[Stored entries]
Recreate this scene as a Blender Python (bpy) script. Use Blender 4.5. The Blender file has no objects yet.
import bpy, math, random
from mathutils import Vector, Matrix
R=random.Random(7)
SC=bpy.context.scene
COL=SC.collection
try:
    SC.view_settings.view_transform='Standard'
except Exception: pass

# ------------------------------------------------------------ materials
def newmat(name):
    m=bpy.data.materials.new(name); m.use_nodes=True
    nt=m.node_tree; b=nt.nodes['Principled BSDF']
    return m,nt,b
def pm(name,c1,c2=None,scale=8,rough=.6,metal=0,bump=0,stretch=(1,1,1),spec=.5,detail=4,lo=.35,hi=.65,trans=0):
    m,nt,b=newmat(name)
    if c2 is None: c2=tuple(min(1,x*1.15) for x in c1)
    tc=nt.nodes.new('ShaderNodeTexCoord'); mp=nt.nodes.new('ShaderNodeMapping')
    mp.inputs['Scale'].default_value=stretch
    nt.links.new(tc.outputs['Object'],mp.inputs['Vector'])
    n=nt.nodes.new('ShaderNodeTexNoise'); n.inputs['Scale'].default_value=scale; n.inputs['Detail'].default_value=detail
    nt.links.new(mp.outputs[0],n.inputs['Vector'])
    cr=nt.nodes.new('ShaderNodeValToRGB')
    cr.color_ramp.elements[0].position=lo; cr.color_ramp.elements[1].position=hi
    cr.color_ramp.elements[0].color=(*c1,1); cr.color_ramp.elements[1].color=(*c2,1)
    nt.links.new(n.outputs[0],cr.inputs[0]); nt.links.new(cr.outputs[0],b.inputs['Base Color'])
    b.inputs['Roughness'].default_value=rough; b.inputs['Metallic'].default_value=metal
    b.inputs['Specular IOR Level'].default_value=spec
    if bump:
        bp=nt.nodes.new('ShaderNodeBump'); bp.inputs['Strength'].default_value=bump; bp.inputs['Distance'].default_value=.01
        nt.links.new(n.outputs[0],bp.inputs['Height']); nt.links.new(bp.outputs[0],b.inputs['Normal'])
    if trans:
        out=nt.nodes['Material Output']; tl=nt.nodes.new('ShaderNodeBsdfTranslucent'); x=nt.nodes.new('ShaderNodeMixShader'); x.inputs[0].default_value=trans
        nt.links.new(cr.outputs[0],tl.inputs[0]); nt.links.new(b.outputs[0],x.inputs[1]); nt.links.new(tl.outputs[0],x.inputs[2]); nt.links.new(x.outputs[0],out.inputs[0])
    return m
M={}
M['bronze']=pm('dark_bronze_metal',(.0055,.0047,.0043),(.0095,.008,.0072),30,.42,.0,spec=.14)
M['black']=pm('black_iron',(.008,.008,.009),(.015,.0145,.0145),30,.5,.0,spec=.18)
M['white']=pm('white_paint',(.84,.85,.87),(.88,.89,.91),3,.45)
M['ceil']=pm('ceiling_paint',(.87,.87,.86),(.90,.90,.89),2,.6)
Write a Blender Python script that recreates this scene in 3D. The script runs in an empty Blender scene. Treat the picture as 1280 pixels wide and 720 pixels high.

Problem to solve ▸ Repeat the lines from the first one in the records through the line containing "except Exception: pass", exactly as written, and nothing else.

Exercise answer ▸
Recreate this scene as a Blender Python (bpy) script. Use Blender 4.5. The Blender file has no objects yet.
import bpy, math, random
from mathutils import Vector, Matrix
R=random.Random(7)
SC=bpy.context.scene
COL=SC.collection
try:
    SC.view_settings.view_transform='Standard'
except Exception: pass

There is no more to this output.